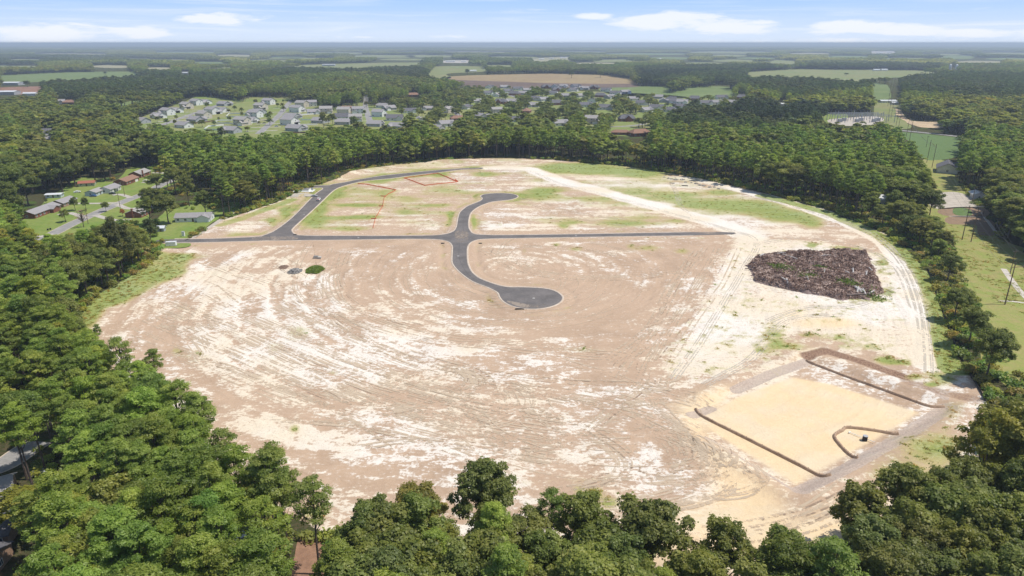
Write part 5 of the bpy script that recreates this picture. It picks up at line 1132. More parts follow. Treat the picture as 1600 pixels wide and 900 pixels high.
# orange safety fences
def rail_fence(name, px_pts, h_, step, panel, post, label, cat, group=None, posts=True, pw=.05, zfix=0.0):
    p = smooth_line(world(px_pts), 1); x0, y0 = p[0]; r2 = empty(name, (x0, y0, 0), label=label, cat=cat, group=group); pts = []; stakes = MB()
    for a, b_ in zip(p[:-1], p[1:]):
        n_ = max(1, round(math.hypot(b_[0] - a[0], b_[1] - a[1]) / step)); pts += [(a[0] + (b_[0] - a[0]) * k / n_, a[1] + (b_[1] - a[1]) * k / n_) for k in range(n_)]
    pts.append(p[-1]); n_ = len(pts)
    for i, (x, y) in enumerate(pts):
        z = zat(x, y); m_ = bx(x - x0 - pw, y - y0 - pw, z - .2, x - x0 + pw, y - y0 + pw, z + h_ + .12)
        if posts: part('post', m_, post, r2)
        else: stakes.add(m_.v, m_.f)
        if i < n_ - 1:
            x2, y2 = pts[i + 1]; z2 = zat(x2, y2); d_ = Vector((x2 - x, y2 - y)).normalized(); nx_, ny_ = -d_.y * .025, d_.x * .025; m3 = MB(); sag = -.08 * random.random(); xm, ym, zm = (x + x2) / 2, (y + y2) / 2, (z + z2) / 2
            v = []
            for s_ in (-1, 1):
                for (xx, yy, zz, dz_) in ((x, y, z, 0), (xm, ym, zm, sag), (x2, y2, z2, 0)): v += [(xx - x0 + nx_ * s_, yy - y0 + ny_ * s_, zz + .03), (xx - x0 + nx_ * s_, yy - y0 + ny_ * s_, zz + h_ + dz_)]
            m3.add(v, [(0, 1, 3, 2), (2, 3, 5, 4), (6, 8, 9, 7), (8, 10, 11, 9), (1, 7, 9, 3), (3, 9, 11, 5)]); 
            if posts: part('mesh_panel', m3, panel, r2)
            else: stakes_p.add(m3.v, m3.f)
    return r2, stakes
for pts_, lb in [([(559, 287), (597.5, 293), (619, 297)], 'orange safety fence running out from the loop road to its corner'), ([(619, 297), (607.5, 302.5), (600.6, 308), (598, 321), (591, 334), (587, 340), (583, 356)], 'orange safety fence winding down from the corner towards the main street'),
                 ([(595, 306.5), (603, 306.7)], 'short orange barrier, upper one across the winding safety fence'), ([(592, 321.6), (599, 321.7)], 'short orange barrier, middle one across the winding safety fence'), ([(580, 342), (588, 342)], 'short orange barrier, lowest across the winding safety fence'),
                 ([(631, 278), (656, 274.5), (683, 271)], 'orange fence side nearest the loop road, of the fenced lot'), ([(683, 271), (699, 277), (715, 284.4)], 'orange fence side on the right of the fenced lot'), ([(715, 284.4), (690, 287.5), (664, 290.6)], 'orange fence side facing the viewer, of the fenced lot'), ([(664, 290.6), (648, 284), (631, 278)], 'orange fence side on the left of the fenced lot'), ([(708, 283), (712, 281), (716, 284)], 'little orange loop at the right corner of the fenced lot')]:
    _n0 = len(bpy.data.objects); r2, _ = rail_fence('safety_fence', pts_, .75, 3.4, M['orange'], M['orange'], lb, 'safety fence', 'orange safety fences')
    for c_ in KIDS[r2.name]: c_['tint'] = [1.0, 1.0, 1.0]
for pts_, lb in [([(1310, 338), (1350, 347.5), (1380, 361), (1412, 377.5), (1432, 395), (1450, 422), (1464, 462), (1475, 492), (1487, 525), (1500, 557), (1515, 585), (1540, 627)], 'black silt fence curving along the right tree line'), ([(145, 467), (128, 477), (110, 487), (97, 510)], 'brown-black silt fence at the left edge of the site')]:
    stakes_p = MB(); r2, stk = rail_fence('silt_fence', pts_, .85, 2.4, M['silt'], M['wood'], lb, 'silt fence', posts=False, pw=.04); part('fabric', stakes_p, M['silt'], r2); part('stakes', stk, M['wood'], r2, kind='stuff')

# utility poles and power line
def upole(px, py, h_, label, arms=((.92, 2.4),), group=None, rot=0, rad=.19, name='utility_pole'):
    q = G(px, py); r2 = empty(name, q, R(rot), label=label, cat='utility pole', group=group); part('pole', MB().tube([(0, 0, -.4), (0, 0, h_)], [rad, rad * .62], 8), M['wood'], r2)
    for f_, w_ in arms:
        ca_ = part('crossarm', bx(-w_ / 2, -.09, h_ * f_, w_ / 2, .09, h_ * f_ + .2), M['wood'], r2)
        for x in (-w_ / 2 + .15, 0.0 if f_ < .99 else .3, w_ / 2 - .15): part('insulator', MB().tube([(x, 0, h_ * f_ + .2), (x, 0, h_ * f_ + .5)], .07, 6), M['steel'], ca_)
    KEEP.append((px - 2, px + 2, pix(q.x, q.y, h_)[1], py + 1)); return q + Vector((0, 0, h_ * .93))
tops = []
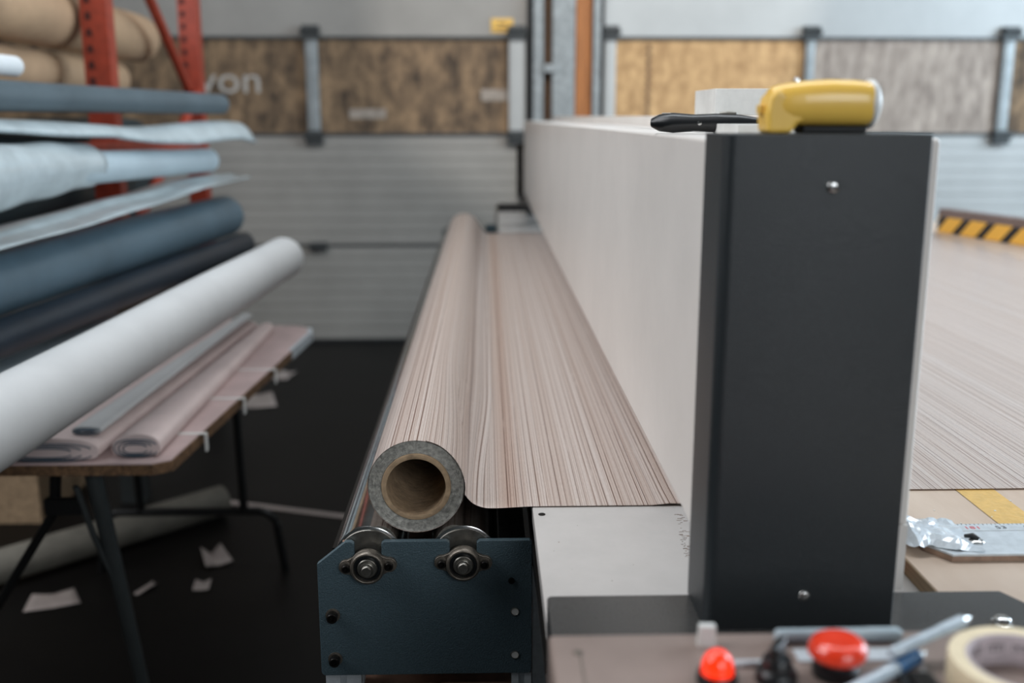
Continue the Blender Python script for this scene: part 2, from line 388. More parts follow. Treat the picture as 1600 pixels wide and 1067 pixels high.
# ------------------------------------------------------------------ the cutting machine : frame and bed
ZB = .957
bed = thing('machine_bed', (.3, 3, 0), 'long white machine bed on aluminium legs under the white beam', 'machine')
B('bed_top', M['white_bed'], .059, .56, .938, 5.5, ZB-.02, ZB, bed, .0015)
B('side_apron', mat('bed_side_dark', (64, 60, 58), .35, .3), .063, .075, .938, 5.5, .85, ZB-.021, bed)
B('side_strip', M['blacksteel'], .0585, .063, .938, 5.5, .90, .915, bed)
bm = bmesh.new(); lathe(bm, (.070, 1.222, ZB), (0, 0, 1), [(.0045, 0), (.0045, .0006), (.003, .0007), (.002, .0001)], 20)
obj('countersunk_screw', bm, M['blacksteel'], bed)
for y in (.95, 1.30, 3.0, 5.2):
    bm = bmesh.new(); box(bm, .061, .106, y, y+.045, 0, .85)
    obj('leg', bm, M['alu'], bed, bevel=.002)
    B('leg', M['alu'], .5, .545, y, y+.045, 0, .93, bed, .002)
bm = bmesh.new()   # scuffs beside the cut edge
for i in range(46):
    t = random.random(); x = .226+.010*random.random()+.012*t; y = 1.09+.13*t
    a = random.uniform(-.4, .4); l = random.uniform(.0015, .006)
    box(bm, x, x+l, y, y+random.uniform(.0004, .001), ZB, ZB+.0002)
obj('scuff_marks', bm, M['tablewood'], bed, smooth=False)

for x_, y_, r_ in ((.0855, 1.135, .0009), (.112, 1.185, .0005), (.136, 1.03, .0008), (.095, 1.06, .0004), (.165, 1.07, .0006), (.078, 1.11, .0005)):
    bm = bmesh.new(); lathe(bm, (x_, y_, ZB), (0, 0, 1), [(r_, 0), (r_*.8, .00015)], 10); obj('speck', bm, M['tablewood'], bed)
# roller cradle bolted to the bed
cr = thing('roller_cradle', (-.08, 3, 0), 'two polished steel rollers held between dark slate bolted end plates', 'roller stand')
def notch(cx, z0):
    # open-topped slot going down from the top edge, rounded
    w_ = .0175
    pts = [(cx-w_-.004, z0)] + [(cx-w_, z0-.003)]
    for i in range(0, 13):
        a = pi+pi*i/12; pts.append((cx+w_*math.cos(a), z0-.020+w_*math.sin(a)))
    pts += [(cx+w_, z0-.003), (cx+w_+.004, z0)]
    return pts
R1, R2, ZR = (-.1535), (-.0305), .887
def plate_poly():
    zt, zb = .9165, .7275; x0, x1 = -.2195, .0585
    p = [(x0, .886), (x0+.0375, zt)]
    p += notch(R1, zt); p += notch(R2, zt)
    p += [(x1-.003, zt), (x1, zt-.003)]
    for i in range(7): a = -i*pi/12; p.append((x1-.006+.006*math.cos(a), zb+.006+.006*math.sin(a)))
    for i in range(7): a = -pi/2-i*pi/12; p.append((x0+.012+.006*math.cos(a)-.006, zb+.006+.006*math.sin(a)))
    return p
def end_plate(y0, y1):
    bm = bmesh.new(); prism(bm, plate_poly()[::-1], 'y', y0, y1)
    o = obj('end_plate', bm, M['slate_plate'], cr, bevel=.0009)
    return o
ep = end_plate(1.236, 1.244)
# drilled holes as inset discs with depth
for z in (.8165, .7545):
    bm = bmesh.new(); lathe(bm, (.0362, 1.2356, z), (0, -1, 0), [(.0046, 0), (.0052, .0005), (.0058, .0002), (.0058, 0)], 24)
    obj('hole_rim', bm, M['steel'], ep)
    bm = bmesh.new(); lathe(bm, (.0362, 1.2358, z), (0, -1, 0), [(.0046, -.0002), (.0046, .0003)], 24)
    obj('hole', bm, M['whiteplastic'], ep)
bm = bmesh.new(); lathe(bm, (.0318, 1.236, .8605), (0, -1, 0), [(.0042, 0), (.0042, .002), (.0026, .0022), (.0022, .0008)], 20)
obj('set_screw', bm, M['blacksteel'], ep)
def bolt(x, z, y, r=.0062, washer=.0088, h=.0065, par=None, nm='bolt'):
    bm = bmesh.new(); lathe(bm, (x, y, z), (0, -1, 0), [(washer, 0), (washer, .0014), (r+.001, .0016)], 28)
    wsh = obj('washer', bm, M['castiron'], par)
    bm = bmesh.new(); lathe(bm, (x, y-.0012, z), (0, -1, 0), [(r, 0), (r, h-.001), (r-.001, h), (r*.58, h), (r*.52, h-.004)], 28)
    obj(nm, bm, M['blacksteel'], wsh)
for x, z in ((-.2015, .8145), (-.2005, .752)): bolt(x, z, 1.236, .0068, .0094, .011, ep)
def bearing(cx, cz, tilt):
    ax = (0, -1, 0); y = 1.236
    bm = bmesh.new()   # oval two-bolt flange: hull of ring and two ears
    pts = []
    rr, er, ed = .0225, .0098, .0275
    th = math.acos((rr-er)/ed)
    for i in range(25): a = -(pi-2*th)/2+(pi-2*th)*0+0; break
    N = 24
    def arc(c, r, a0, a1, n): return [(c[0]+r*math.cos(a0+(a1-a0)*i/n), c[1]+r*math.sin(a0+(a1-a0)*i/n)) for i in range(n+1)]
    # waisted outline between ring and ears
    pts += arc((ed, 0), er, -1.75, 1.75, 14)
    pts += arc((0, 0), rr, .62, pi-.62, 20)
    pts += arc((-ed, 0), er, pi-1.75, pi+1.75, 14)
    pts += arc((0, 0), rr, pi+.62, 2*pi-.62, 20)
    ct, st_ = math.cos(tilt), math.sin(tilt)
    pts = [(cx+x*ct-z*st_, cz+x*st_+z*ct) for x, z in pts]
    prism(bm, pts[::-1], 'y', y-.006, y)
    lathe(bm, (cx, y-.005, cz), ax, [(.0222, 0), (.0222, .007), (.0205, .0095), (.0185, .0098), (.0178, .0085), (.0172, .004)], 40)
    fl = obj('bearing_flange', bm, M['castiron'], cr, bevel=.0008)
    bm = bmesh.new(); lathe(bm, (cx, y-.0065, cz), ax, [(.0176, 0), (.0172, .004), (.0150, .0044), (.0145, .0030), (.0120, .0028), (.0105, .003)], 40)
    obj('bearing_seal', bm, M['black'], fl)
    bm = bmesh.new(); lathe(bm, (cx, y-.006, cz), ax, [(.0128, 0), (.0128, .0075), (.0118, .0085), (.009, .0085), (.0086, .0115), (.0082, .0117), (.0078, .010), (.0072, .010), (.0072, .0165), (.0062, .0178), (.0001, .0178)], 36)
    obj('roller_shaft', bm, M['steel'], fl)
    bm = bmesh.new(); a = 2.2
    lathe(bm, (cx+.0115*math.cos(a), y-.011, cz+.0115*math.sin(a)), ax, [(.0016, 0), (.0016, .002), (.0008, .002), (.0007, .001)], 12)
    obj('grub_screw', bm, M['blacksteel'], fl)
    for s in (-1, 1):
        bolt(cx+s*ed*ct, cz+s*ed*st_, y-.006, .0055, .0078, .0055, fl)
bearing(R1, ZR-.002, .05); bearing(R2, ZR+.001, -.02)
def roller(cx):
    bm = bmesh.new(); lathe(bm, (cx, 1.2485, ZR), (0, 1, 0), [(.030, .0), (.0415, 0), (.0445, .0012), (.0455, .004), (.0455, 3.96), (.0435, 3.965), (.02, 3.965)], 64)
    r = obj('roller', bm, M['chrome'], cr)
    bm = bmesh.new(); lathe(bm, (cx, 1.2462, ZR), (0, 1, 0), [(.010, 0), (.0405, 0.0), (.0412, .0012), (.041, .003)], 64)
    obj('end_cap', bm, M['steel'], r)
    return r
roller(R1); roller(R2)
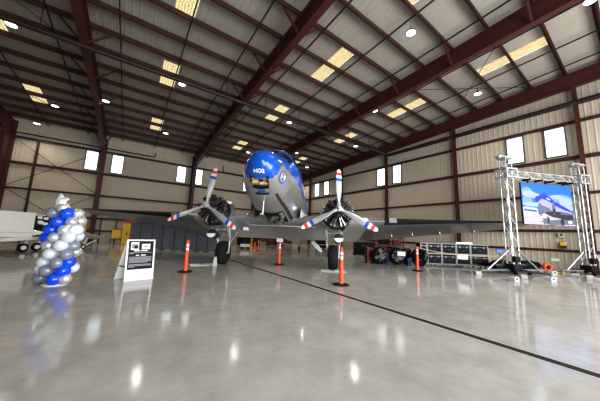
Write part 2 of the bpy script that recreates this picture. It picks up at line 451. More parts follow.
for y in (-4.9, 1.76, 5.6, 8.65, 14.9):
    s = MB(); z = 0.03; s.box((0.08, y+0.12, z), (0.36, 0.08, 0.34)); s.build('hanger', M['edge'], t)
t = thing('drop_pipe', 'dark drop pipe with upturned end on back wall between left window pairs', 'pipe', (0, D-0.4, 9.5))
s = MB(); s.tube([(-9, 0, 0.0), (-2.4, 0, 0.0), (1.5, 0, 0.0), (1.6, 0, 0.05), (1.62, 0, 0.5)], 0.05, 8); s.build('pipe', M['pipe'], t)
t = thing('drop_pipe', 'dark drop pipe with upturned end on back wall left of airplane nose', 'pipe', (0, D-0.4, 9.2))
s = MB(); s.tube([(9.2, 0, 0.8), (9.22, 0, 0.1), (9.35, 0, 0.0), (13.5, 0, 0.0)], 0.05, 8); s.build('pipe', M['pipe'], t)

# ------------------------------------------------------------------ high-bay lights
LX = {(-5.5, 16.2): 'far left, in the front row under the left roof bay', }
lights = [
    (-5.51, 16.2, 'at the upper left beside the left skylight'), (-5.42, 24.4, 'just right of the small left skylight pair'),
    (-7.31, 29.0, 'low at the far left above the tan back wall'), (-2.3, 21.4, 'against the left roof beam'),
    (1.8, 16.2, 'beside the skylight left of the middle roof beam'), (1.86, 24.6, 'above the back wall, left of the propellers'),
    (10.0, 16.3, 'above and right of the blue nose'), (10.08, 5.62, 'high at the top right of centre with wide glow'),
    (14.3, 11.0, 'directly under the middle of the right roof beam'), (18.2, 16.4, 'deep in the right bay above the right propeller'),
    (18.2, 5.63, 'between the right roof beam and the right wall'), (14.7, 0.43, 'at the top right corner beside the roof beam'),
    (14.3, 21.5, 'just right of the cockpit roof'), (18.25, 24.8, 'second right of the cockpit, further back'),
    (20.2, 29.3, 'lowest right of the fuselage near the far corner'), (9.9, 24.5, 'behind the left edge of the nose'),
]
proto = None
def light_fixture(x, y, lab):
    global proto
    z = roof(y)-0.95
    lb = 'round bright high-bay lamp ' + lab
    if proto is None:
        t = thing('high_bay_lamp', lb, 'ceiling light', (x, y, z), group='high-bay lamps under the roof')
        s = MB(); s.lathe([(0.05, 0.22), (0.09, 0.2), (0.10, 0.12), (0.22, 0.06), (0.24, 0.0), (0.225, 0.0), (0.2, 0.03)], (0, 0, 0), (0, 0, 1), 16); s.build('housing', M['black'], t)
        s = MB(); s.lathe([(0.21, 0.0), (0.20, 0.02)], (0, 0, 0), (0, 0, 1), 16); s.build('lens', M['lens'], t)
        s = MB(); s.tube([(0, 0, 0.22), (0, 0, 0.67)], 0.012, 6); s.build('hanger', M['rod'], t)
        proto = t
    else:
        dup(proto, (x, y, z), label=lb)
    pl = bpy.data.lights.new('lamp_glow', 'SPOT'); pl.energy = 380; pl.color = (1, 0.93, 0.82); pl.shadow_soft_size = 0.22; pl.spot_size = R(150); pl.spot_blend = 0.6; pl.specular_factor = 0.0
    po = bpy.data.objects.new('lamp_glow', pl); col.objects.link(po); po.location = (x, y, z-0.05)
for a in lights: light_fixture(*a)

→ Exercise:
What number of lines in the records contain the word "script"? Answer with that number alone.

→ Task answer:
3